Each line that holds the word "from" counts once; give the total number of such lines and nothing else.

Data items
-*-

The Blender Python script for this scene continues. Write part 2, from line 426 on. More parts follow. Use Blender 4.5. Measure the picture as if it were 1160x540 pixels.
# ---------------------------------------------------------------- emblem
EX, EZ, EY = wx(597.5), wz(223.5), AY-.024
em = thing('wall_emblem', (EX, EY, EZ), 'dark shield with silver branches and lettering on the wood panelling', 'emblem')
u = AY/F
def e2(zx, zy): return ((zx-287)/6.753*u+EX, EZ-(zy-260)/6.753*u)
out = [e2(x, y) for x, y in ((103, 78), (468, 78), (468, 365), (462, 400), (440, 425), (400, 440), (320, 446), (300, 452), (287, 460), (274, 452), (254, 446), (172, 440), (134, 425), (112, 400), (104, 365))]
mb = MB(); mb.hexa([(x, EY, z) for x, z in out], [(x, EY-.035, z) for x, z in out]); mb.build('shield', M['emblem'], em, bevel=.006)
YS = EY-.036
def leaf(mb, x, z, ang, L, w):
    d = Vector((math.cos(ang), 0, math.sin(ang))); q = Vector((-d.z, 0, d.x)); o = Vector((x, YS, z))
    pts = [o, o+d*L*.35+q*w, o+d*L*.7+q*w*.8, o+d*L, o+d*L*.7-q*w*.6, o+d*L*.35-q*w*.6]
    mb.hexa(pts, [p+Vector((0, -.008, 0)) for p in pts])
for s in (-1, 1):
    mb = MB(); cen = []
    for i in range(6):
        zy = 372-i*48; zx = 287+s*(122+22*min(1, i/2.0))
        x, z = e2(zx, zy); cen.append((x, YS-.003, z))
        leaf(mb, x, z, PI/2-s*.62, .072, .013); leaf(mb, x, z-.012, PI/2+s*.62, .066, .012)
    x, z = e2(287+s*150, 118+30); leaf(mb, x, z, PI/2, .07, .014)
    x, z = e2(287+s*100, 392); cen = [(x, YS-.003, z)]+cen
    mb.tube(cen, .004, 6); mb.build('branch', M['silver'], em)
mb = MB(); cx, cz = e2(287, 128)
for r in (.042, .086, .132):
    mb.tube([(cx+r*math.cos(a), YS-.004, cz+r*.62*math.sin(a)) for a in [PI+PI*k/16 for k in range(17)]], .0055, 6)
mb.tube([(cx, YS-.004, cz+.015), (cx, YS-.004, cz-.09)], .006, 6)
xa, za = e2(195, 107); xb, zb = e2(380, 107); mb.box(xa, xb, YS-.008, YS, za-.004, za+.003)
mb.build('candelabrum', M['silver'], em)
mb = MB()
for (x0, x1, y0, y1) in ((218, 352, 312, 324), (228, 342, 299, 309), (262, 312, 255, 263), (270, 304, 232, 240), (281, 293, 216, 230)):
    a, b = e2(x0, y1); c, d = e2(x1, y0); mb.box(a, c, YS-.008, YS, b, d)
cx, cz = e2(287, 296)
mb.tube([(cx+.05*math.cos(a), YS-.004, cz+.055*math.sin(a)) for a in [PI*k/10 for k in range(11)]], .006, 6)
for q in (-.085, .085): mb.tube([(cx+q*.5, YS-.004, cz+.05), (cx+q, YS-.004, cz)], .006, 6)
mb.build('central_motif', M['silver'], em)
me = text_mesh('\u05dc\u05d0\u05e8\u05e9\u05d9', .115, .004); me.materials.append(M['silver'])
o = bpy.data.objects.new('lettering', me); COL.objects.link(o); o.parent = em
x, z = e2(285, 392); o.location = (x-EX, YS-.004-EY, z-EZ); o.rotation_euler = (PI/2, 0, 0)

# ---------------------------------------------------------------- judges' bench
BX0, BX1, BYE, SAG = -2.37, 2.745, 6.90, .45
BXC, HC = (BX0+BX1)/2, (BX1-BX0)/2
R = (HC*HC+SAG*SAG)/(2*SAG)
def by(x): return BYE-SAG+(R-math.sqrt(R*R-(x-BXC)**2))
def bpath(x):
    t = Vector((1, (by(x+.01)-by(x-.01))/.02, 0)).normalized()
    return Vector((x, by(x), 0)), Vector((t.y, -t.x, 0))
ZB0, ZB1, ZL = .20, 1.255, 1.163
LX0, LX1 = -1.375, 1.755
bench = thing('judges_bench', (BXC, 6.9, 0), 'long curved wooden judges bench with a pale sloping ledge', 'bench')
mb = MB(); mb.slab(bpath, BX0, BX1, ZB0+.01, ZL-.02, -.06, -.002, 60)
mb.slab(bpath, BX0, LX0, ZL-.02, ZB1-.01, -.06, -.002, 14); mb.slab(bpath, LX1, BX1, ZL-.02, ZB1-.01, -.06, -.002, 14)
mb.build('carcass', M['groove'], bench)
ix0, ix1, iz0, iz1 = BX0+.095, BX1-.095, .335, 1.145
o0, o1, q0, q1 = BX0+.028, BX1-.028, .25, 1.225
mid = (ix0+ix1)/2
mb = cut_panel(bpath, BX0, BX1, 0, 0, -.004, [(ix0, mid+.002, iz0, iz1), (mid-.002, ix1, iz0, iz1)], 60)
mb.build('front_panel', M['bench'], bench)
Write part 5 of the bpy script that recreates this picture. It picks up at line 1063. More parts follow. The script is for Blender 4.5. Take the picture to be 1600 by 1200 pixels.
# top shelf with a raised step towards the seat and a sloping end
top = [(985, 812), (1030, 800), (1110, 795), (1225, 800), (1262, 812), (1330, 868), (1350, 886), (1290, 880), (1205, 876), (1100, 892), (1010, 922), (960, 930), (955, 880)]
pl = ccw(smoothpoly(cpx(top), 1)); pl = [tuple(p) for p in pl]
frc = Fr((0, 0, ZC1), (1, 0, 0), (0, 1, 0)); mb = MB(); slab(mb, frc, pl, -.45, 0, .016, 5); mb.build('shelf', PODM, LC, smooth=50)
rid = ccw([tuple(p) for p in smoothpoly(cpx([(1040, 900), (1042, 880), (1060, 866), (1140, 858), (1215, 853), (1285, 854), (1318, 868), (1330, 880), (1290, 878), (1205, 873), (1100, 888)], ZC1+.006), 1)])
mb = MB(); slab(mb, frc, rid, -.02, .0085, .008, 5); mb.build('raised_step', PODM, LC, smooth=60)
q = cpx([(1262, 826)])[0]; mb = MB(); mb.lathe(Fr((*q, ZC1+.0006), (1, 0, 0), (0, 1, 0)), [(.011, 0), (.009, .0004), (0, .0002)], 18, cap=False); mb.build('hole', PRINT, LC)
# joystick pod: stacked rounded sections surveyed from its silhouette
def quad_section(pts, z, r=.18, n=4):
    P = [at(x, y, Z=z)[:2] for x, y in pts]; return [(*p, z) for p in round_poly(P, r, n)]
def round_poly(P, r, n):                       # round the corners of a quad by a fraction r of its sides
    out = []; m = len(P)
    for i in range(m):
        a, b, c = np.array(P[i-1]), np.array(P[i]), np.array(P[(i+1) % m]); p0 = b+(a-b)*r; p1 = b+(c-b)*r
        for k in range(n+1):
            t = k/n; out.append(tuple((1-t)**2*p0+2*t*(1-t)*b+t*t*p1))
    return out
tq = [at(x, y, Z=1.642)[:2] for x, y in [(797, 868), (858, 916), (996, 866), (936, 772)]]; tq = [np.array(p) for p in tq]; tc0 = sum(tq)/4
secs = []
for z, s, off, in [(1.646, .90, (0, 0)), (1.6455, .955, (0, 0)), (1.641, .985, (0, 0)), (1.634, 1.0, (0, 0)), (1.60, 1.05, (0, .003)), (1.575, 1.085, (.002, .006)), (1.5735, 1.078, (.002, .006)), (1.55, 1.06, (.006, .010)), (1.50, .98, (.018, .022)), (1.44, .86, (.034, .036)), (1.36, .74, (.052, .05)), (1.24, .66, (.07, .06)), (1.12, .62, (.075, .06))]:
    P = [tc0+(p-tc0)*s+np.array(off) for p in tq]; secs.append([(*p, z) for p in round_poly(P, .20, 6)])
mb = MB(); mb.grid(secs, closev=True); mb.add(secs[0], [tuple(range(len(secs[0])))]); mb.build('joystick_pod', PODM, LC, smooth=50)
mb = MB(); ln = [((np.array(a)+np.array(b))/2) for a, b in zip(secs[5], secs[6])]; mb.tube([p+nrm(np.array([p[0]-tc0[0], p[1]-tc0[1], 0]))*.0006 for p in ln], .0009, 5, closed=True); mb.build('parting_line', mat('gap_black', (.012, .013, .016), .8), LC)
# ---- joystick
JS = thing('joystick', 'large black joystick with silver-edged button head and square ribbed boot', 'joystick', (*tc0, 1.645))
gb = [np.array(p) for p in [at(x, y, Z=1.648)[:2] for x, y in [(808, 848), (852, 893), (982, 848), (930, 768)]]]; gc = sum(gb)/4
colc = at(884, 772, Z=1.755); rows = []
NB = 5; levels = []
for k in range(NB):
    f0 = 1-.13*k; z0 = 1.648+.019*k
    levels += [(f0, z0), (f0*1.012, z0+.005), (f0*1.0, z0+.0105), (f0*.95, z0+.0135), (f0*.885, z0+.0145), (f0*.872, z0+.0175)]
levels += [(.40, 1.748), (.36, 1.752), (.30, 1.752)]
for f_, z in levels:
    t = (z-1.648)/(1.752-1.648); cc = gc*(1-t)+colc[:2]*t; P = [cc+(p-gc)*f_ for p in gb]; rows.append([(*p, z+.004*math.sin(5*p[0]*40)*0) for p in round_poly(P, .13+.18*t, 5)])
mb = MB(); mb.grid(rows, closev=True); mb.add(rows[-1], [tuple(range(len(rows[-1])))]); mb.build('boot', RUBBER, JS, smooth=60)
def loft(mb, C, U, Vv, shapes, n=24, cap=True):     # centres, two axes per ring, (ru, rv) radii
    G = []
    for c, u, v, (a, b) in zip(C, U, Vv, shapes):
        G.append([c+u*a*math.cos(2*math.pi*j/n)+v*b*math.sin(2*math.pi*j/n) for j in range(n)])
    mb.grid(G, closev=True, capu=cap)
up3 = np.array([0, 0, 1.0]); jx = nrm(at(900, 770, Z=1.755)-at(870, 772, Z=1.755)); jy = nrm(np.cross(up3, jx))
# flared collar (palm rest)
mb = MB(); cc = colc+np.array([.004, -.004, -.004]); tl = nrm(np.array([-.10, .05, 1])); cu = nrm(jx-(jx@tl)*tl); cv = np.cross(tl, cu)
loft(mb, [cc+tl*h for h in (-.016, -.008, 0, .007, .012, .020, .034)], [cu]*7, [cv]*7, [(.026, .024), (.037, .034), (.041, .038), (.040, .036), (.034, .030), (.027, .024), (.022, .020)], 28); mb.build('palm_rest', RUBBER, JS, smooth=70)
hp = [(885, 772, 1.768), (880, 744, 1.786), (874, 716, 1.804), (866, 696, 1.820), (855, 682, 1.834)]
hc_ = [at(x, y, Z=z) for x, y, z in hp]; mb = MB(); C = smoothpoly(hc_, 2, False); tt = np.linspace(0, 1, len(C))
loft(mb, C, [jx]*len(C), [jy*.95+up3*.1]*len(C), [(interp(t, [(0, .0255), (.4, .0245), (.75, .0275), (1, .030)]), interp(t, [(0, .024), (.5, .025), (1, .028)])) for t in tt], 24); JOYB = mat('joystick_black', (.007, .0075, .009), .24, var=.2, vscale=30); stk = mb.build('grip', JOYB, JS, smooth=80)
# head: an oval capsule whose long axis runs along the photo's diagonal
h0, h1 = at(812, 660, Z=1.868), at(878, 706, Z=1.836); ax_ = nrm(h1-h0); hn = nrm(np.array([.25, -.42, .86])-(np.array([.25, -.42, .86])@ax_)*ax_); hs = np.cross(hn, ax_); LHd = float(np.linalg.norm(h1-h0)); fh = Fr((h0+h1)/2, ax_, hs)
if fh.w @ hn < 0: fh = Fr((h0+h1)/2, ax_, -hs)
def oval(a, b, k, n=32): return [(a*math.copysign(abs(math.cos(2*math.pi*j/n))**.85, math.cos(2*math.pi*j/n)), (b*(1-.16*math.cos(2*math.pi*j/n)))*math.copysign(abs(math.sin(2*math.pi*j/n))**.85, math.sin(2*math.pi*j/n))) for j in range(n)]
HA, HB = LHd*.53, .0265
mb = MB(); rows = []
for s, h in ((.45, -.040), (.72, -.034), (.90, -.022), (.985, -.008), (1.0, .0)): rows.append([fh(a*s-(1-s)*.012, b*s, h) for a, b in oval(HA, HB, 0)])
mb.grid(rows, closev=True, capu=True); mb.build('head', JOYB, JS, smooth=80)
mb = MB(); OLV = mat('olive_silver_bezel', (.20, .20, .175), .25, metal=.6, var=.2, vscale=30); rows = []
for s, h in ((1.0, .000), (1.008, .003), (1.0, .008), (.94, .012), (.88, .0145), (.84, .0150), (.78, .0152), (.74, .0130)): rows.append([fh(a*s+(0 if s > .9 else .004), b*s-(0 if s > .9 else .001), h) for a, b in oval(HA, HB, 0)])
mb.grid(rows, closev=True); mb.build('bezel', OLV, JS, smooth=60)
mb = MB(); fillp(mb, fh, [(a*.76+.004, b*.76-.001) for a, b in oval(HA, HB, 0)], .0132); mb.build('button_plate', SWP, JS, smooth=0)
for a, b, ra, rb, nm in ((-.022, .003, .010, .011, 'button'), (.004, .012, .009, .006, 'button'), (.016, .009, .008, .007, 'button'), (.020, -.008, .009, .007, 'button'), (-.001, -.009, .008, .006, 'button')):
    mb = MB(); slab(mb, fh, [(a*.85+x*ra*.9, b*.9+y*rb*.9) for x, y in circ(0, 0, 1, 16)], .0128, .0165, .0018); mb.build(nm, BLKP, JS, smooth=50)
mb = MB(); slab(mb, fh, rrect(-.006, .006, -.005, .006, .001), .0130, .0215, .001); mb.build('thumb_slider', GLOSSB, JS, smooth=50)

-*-

**Solution below**
2